About CMU LPS
Carnegie Mellon University
Library Publishing Service
Aims and Scope of LPS
At its core, LPS is a digital-first, open access publishing service, which supports liberal author rights through the use of Creative Commons licenses and public domain tools. LPS services and platforms are freely available to the CMU community to meet open access publishing needs.
Requirements to be Hosted by LPS
- All proposed works will be vetted.
- All works must have an affiliation to CMU through a campus unit, organization, or individual faculty member.
- Works affiliated with graduate or undergraduate organizations must be sponsored by a member of the CMU faculty or administration.
- Editors must agree to license their content under one of the Creative Commons licenses or another well-known open or public license.
- All editors must agree not to require author submission charges or Article Processing Charges (APCs).
- To host a publication, LPS requires at a minimum for each work to undergo editorial review. LPS strongly encourages publishers to adopt a form of peer-review.
- All content produced through LPS will remain freely available to all readers in the event that the publication moves to a new publisher.
The Janeway Publishing Platform
All journals or journal-like content hosted by LPS is published using the Janeway open-source publishing platform developed by the Birkbeck Centre for Technology and Publishing at the University of London. This platform provides a content management system (CMS) for the public-facing webpages of a journal's website and a manuscript management system (MMS) for submission, peer review, editorial development, and a variety of options to incorporate workflows for production including copyediting, typesetting, and proofing prior to publication. Janeway supports Editorial Review and Double-Blind, Single-Blind, or Open Peer Review.
No Lock-In: Permissions and Continued Access
CMU LPS is committed to using open, non-proprietary standards for the content of all publications it supports using digital publishing platforms. These standards allow content to be easily transferred to archives and other publishers.
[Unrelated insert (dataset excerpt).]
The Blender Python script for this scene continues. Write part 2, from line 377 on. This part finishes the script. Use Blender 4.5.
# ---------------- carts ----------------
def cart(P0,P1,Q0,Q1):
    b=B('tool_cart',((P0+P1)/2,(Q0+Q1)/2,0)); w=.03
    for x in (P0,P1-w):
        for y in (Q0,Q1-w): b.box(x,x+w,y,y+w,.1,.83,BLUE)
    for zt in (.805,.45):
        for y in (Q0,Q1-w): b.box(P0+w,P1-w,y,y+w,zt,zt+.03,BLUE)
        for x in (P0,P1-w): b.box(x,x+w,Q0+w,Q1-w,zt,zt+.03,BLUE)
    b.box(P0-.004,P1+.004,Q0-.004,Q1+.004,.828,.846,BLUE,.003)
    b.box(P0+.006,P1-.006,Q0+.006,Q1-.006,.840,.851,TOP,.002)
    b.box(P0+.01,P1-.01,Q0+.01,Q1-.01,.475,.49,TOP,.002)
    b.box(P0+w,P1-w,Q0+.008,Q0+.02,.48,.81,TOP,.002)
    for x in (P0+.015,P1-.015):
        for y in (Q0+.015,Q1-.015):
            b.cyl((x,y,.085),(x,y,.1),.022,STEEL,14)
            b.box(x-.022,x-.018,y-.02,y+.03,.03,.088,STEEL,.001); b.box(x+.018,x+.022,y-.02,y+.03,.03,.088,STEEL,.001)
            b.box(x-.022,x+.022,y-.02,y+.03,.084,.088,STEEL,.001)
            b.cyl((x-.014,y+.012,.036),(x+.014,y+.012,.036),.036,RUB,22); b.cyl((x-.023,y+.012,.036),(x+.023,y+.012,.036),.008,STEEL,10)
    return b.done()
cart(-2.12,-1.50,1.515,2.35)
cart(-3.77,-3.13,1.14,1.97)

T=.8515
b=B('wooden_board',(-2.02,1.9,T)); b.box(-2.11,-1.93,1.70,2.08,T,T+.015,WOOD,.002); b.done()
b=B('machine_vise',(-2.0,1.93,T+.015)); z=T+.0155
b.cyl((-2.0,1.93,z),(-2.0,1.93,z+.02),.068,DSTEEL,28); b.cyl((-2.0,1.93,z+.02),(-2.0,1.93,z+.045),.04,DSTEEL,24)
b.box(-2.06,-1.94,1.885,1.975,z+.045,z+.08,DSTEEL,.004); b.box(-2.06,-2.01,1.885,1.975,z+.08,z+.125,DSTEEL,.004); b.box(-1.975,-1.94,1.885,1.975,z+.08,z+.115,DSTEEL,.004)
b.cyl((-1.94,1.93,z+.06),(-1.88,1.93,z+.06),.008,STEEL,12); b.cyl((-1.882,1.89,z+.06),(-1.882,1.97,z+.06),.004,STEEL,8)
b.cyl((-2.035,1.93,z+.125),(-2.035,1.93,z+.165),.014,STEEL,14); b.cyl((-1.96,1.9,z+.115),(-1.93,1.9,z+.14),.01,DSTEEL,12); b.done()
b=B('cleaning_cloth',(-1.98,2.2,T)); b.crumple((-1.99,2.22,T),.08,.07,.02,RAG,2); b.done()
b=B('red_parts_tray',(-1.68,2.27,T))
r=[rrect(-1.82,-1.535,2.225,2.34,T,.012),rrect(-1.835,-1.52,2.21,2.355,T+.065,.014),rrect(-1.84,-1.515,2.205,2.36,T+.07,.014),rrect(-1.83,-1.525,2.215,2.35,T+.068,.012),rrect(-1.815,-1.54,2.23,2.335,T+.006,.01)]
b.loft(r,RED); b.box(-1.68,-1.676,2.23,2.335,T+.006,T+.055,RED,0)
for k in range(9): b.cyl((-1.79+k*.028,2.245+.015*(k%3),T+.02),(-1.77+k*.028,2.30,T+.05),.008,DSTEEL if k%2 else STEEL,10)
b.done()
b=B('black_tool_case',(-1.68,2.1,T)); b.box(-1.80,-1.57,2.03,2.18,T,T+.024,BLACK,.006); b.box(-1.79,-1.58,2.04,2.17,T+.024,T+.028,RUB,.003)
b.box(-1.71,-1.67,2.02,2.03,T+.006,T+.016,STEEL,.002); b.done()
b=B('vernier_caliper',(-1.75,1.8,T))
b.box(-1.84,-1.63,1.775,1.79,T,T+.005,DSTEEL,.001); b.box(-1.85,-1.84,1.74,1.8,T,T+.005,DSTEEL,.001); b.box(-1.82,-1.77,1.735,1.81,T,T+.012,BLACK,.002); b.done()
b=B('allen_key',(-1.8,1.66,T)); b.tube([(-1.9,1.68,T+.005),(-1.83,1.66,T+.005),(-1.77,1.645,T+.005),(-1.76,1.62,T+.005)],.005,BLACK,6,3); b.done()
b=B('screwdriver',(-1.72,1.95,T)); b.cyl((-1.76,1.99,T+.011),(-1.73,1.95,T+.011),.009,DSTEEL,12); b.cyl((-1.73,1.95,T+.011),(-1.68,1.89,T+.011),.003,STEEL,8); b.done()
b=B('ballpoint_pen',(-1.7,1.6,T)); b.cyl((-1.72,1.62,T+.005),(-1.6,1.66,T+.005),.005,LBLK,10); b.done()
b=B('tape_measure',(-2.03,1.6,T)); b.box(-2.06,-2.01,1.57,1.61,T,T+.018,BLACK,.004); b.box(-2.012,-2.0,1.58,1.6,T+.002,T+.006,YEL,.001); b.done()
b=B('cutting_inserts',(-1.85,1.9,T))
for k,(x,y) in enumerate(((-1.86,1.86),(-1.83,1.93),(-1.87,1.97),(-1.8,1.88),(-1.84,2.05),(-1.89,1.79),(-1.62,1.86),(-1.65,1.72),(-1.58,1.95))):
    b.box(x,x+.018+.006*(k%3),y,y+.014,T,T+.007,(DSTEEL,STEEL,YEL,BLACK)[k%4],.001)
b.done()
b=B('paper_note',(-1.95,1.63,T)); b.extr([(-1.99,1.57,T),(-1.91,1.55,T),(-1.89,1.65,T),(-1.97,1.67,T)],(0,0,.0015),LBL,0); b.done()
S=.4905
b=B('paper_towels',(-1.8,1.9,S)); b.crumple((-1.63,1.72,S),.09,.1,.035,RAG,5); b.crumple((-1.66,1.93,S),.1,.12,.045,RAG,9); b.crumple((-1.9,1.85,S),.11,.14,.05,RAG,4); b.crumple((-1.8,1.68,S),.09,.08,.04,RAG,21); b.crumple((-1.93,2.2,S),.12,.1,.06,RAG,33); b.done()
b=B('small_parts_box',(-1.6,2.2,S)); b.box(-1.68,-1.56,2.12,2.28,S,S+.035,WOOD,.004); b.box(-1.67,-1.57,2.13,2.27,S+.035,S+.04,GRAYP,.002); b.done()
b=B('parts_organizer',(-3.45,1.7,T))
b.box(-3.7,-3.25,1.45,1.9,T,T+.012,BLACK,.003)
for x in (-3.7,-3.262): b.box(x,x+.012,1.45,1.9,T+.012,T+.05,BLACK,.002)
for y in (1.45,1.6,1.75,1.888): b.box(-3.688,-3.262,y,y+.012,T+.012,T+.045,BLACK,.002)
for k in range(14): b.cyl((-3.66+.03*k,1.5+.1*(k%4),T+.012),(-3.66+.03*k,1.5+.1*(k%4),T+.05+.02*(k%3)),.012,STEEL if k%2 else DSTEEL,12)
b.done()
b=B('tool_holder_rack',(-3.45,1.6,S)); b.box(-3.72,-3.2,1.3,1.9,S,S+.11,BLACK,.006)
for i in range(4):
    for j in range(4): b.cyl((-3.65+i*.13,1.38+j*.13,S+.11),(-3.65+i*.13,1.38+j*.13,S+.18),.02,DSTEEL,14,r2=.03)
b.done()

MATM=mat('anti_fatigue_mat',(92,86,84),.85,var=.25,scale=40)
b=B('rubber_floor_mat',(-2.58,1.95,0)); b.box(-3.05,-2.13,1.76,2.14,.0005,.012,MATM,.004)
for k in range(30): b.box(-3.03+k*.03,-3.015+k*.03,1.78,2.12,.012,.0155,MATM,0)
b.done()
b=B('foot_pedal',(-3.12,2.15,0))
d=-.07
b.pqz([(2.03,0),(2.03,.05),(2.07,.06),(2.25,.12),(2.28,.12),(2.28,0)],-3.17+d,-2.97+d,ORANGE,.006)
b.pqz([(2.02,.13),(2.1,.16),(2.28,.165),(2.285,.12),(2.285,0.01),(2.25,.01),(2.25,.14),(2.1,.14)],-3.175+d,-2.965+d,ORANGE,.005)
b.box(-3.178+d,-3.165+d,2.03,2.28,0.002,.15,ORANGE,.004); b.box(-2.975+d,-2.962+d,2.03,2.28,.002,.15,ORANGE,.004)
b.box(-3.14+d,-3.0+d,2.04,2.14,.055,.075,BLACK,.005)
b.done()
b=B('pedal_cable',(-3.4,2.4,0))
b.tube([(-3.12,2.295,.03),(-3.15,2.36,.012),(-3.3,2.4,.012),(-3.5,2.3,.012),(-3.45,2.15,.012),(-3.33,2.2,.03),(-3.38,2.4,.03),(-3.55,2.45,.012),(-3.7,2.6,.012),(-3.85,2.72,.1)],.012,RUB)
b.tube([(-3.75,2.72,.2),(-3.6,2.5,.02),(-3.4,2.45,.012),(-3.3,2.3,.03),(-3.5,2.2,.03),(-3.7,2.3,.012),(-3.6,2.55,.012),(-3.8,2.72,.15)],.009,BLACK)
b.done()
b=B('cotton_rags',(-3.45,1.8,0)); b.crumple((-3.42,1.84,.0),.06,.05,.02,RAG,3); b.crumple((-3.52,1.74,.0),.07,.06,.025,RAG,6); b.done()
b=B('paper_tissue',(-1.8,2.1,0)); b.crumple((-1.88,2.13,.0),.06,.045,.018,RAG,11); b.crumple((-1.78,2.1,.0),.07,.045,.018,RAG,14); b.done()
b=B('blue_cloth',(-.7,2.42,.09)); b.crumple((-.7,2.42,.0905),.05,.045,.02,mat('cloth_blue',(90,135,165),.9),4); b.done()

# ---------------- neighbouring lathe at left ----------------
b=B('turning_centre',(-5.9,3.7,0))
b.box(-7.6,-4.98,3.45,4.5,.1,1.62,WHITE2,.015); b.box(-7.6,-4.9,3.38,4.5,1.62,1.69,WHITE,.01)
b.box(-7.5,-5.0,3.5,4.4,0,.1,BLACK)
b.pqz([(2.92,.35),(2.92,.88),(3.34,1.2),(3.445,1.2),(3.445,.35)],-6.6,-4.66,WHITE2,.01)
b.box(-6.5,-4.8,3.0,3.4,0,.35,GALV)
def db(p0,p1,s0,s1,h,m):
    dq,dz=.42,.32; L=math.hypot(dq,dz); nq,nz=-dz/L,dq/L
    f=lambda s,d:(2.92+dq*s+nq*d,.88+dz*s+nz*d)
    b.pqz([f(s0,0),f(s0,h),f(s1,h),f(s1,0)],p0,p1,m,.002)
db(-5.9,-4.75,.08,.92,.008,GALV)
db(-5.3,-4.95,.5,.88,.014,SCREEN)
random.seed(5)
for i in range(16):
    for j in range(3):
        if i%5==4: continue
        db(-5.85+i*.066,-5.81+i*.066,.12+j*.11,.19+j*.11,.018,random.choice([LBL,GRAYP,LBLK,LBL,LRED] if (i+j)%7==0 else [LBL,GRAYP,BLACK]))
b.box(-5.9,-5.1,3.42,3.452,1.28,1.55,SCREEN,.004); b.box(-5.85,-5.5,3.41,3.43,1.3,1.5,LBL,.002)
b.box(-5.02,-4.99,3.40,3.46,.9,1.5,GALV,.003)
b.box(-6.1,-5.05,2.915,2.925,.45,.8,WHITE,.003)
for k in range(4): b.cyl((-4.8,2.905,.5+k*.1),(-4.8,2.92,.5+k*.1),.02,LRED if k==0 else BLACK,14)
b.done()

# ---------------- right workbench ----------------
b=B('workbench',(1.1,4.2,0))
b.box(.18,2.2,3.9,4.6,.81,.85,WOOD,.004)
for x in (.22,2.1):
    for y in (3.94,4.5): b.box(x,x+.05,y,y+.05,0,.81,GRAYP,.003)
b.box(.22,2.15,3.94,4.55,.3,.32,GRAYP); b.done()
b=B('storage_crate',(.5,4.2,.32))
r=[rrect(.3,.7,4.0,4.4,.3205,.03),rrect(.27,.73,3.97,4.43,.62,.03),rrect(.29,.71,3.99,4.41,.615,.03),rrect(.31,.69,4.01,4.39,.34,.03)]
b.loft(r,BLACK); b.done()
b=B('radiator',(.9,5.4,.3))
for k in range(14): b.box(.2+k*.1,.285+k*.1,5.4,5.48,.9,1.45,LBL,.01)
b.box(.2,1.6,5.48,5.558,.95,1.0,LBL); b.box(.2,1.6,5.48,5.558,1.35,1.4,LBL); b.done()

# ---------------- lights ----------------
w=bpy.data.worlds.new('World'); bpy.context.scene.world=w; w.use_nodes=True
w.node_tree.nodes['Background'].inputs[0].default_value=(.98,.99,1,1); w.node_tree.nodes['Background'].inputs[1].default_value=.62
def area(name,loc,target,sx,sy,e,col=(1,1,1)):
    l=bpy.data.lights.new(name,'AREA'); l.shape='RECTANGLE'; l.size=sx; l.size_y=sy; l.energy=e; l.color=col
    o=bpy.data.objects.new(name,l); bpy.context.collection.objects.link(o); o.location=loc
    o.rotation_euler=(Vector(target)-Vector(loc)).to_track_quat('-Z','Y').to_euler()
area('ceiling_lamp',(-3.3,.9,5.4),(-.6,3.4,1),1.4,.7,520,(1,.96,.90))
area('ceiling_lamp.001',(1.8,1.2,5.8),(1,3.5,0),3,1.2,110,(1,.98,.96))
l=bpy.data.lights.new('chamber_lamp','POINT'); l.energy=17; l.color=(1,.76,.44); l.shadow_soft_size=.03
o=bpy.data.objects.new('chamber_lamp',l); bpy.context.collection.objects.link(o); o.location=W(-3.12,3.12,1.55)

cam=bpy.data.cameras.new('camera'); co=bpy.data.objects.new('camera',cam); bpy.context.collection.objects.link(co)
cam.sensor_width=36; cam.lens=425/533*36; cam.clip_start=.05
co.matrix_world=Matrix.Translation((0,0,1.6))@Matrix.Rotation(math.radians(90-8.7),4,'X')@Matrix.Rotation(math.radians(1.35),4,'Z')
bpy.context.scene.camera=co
All of our article XML is compliant with the Journal Archiving Tag Suite (JATS) schema.
CMU LPS also endorses and follows the NISO Transfer Code of Practice to ensure that when a journal transfers between publishers, librarians, editors, and other publishers are informed and treated fairly.
CMU LPS administers and maintains the Janeway publishing platform to support the online dissemination of scholarly journals, journal-like content, and hybrid publication materials. All copyright to the published content is retained by the authors and creators, and we require that those managing these publications adhere to this principle. CMU LPS does not retain rights to the published content which can be transferred if the scholarly society or sponsor of the journal decides to change publishers.
CMU LPS does require that it retain copies of any publication released while the journal was hosted by CMU LPS. Works hosted by LPS agree to a non-exclusive perpetual royalty free license to use, duplicate and distribute the work in whole or in part. When an LPS-hosted publication ceases production, its past works will continue to be made available as open access publications. If the publisher moves to a new institution, LPS requires that the past works remain freely available through LPS, with acknowledgement and linkage to the new publishing site.